Days of Wine and Roses - SYNOPSIS

2024 Broadway
Days of Wine and Roses the Musical - SYNOPSIS


A book by Craig Lucas.

Joe Clay, public relations man and Korean War Veteran, meets lovely secretary Kirsten Arnesen, daughter of Norwegian immigrant farmers, at an office party (“Magic Time”). He’s buzzed. She’s first bemused, then game. Part of what drives their click (“The Story of the Atlantic Cable”) is that Joe introduces Kirsten to alcohol. A farm girl from a chilly upbringing intrigued by her new life in the city, she takes to drink immediately (“There Go I”) and she and Joe connect exuberantly through it (“Evanesce”). They marry. And during her pregnancy and the early months with their daughter, Lila, Kirsten is happy and sober (“Sammen i Himmelin”). Kirsten only abstains briefly, though, before joining Joe in the bottle (“As the Water Loves the Stone”).

Joe’s drinking gets him demoted to an account in Houston, away from his family. Both keep drinking alone, nevertheless (“Are You Blue?”), and one night Kirsten, taking care of Lila alone (“Underdeath”), passes out with a lit cigarette and nearly burns down their apartment building. Joe and Kirsten quit drinking and move in with Kirsten’s austere father on the farm where she had grown up, relieved to be healthy again (“First Breath”).
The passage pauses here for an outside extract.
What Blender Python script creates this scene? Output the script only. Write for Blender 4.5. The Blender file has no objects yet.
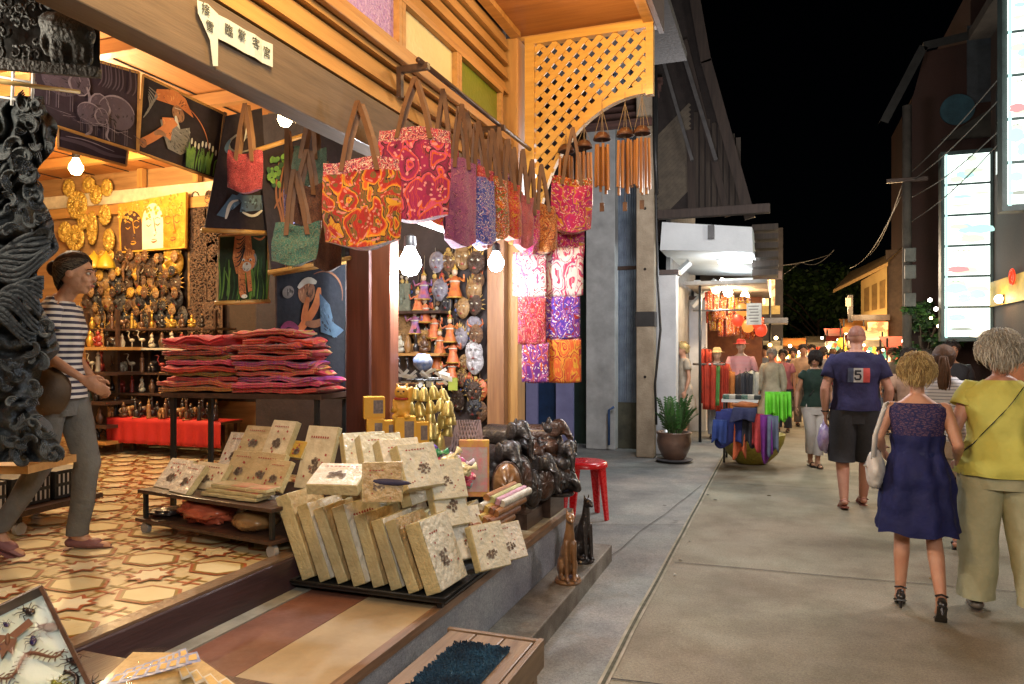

But Joe has smuggled in alcohol, with a spare bottle hidden in Arneson’s greenhouse, ending up in a drunk ward (“435”).

They now move back to the city, and Joe begins working with Jim Hungerford, his sponsor in Alcoholics Anonymous (“Forgiveness”). But that night on her father’s farm, Kirsten had also begun to drink again, and her morning-after take on the matter is different from Joe’s. The only happiness she has known are the early years of their marriage, which included drinking. Joe’s association with A. A. feels like a shaming (“Morton Salt Girl”). She leaves on an open-ended bender, hoping but struggling to rejoin being a mother to Lila, as Lila hopes for her mother’s return (“The Letters”). Kirsten manages to put together five days without alcohol (“Forgiveness (Reprise)”). Joe and Lila nurse a wan hope that Kirsten will eventually rejoin them (“Lila Hangs the Moon”), but the best Kirsten can do is stop by briefly to leave Lila a present (“There Go I (Reprise)”). “The world looks so dirty to me when I’m not drinking,” she pleads – and with this ends the story of Kirsten and Joe.